— start —
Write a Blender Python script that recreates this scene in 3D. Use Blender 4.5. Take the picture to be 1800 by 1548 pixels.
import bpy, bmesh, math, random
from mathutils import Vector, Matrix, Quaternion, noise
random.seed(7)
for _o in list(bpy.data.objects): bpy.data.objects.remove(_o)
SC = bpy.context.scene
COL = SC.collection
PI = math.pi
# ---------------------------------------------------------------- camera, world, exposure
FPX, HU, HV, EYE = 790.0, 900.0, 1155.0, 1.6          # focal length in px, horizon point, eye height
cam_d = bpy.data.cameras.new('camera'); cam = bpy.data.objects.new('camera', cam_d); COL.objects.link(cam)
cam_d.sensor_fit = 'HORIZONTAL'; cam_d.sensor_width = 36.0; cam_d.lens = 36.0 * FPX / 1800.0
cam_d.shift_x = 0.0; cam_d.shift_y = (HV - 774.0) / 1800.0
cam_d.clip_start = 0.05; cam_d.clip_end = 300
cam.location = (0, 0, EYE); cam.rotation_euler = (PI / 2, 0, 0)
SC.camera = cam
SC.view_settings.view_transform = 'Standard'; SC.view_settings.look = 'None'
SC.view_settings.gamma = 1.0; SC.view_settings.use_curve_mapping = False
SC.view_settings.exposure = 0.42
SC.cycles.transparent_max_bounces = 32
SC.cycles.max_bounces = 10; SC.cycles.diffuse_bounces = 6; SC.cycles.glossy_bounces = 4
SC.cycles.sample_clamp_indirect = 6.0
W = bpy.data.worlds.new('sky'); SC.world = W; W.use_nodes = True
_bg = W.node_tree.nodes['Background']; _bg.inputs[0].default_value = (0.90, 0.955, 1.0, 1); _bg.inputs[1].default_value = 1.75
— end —
Directive:
Your task is to transcribe the material exactly.

Complete answer:
Write a Blender Python script that recreates this scene in 3D. Use Blender 4.5. Take the picture to be 1800 by 1548 pixels.
import bpy, bmesh, math, random
from mathutils import Vector, Matrix, Quaternion, noise
random.seed(7)
for _o in list(bpy.data.objects): bpy.data.objects.remove(_o)
SC = bpy.context.scene
COL = SC.collection
PI = math.pi
# ---------------------------------------------------------------- camera, world, exposure
FPX, HU, HV, EYE = 790.0, 900.0, 1155.0, 1.6          # focal length in px, horizon point, eye height
cam_d = bpy.data.cameras.new('camera'); cam = bpy.data.objects.new('camera', cam_d); COL.objects.link(cam)
cam_d.sensor_fit = 'HORIZONTAL'; cam_d.sensor_width = 36.0; cam_d.lens = 36.0 * FPX / 1800.0
cam_d.shift_x = 0.0; cam_d.shift_y = (HV - 774.0) / 1800.0
cam_d.clip_start = 0.05; cam_d.clip_end = 300
cam.location = (0, 0, EYE); cam.rotation_euler = (PI / 2, 0, 0)
SC.camera = cam
SC.view_settings.view_transform = 'Standard'; SC.view_settings.look = 'None'
SC.view_settings.gamma = 1.0; SC.view_settings.use_curve_mapping = False
SC.view_settings.exposure = 0.42
SC.cycles.transparent_max_bounces = 32
SC.cycles.max_bounces = 10; SC.cycles.diffuse_bounces = 6; SC.cycles.glossy_bounces = 4
SC.cycles.sample_clamp_indirect = 6.0
W = bpy.data.worlds.new('sky'); SC.world = W; W.use_nodes = True
_bg = W.node_tree.nodes['Background']; _bg.inputs[0].default_value = (0.90, 0.955, 1.0, 1); _bg.inputs[1].default_value = 1.75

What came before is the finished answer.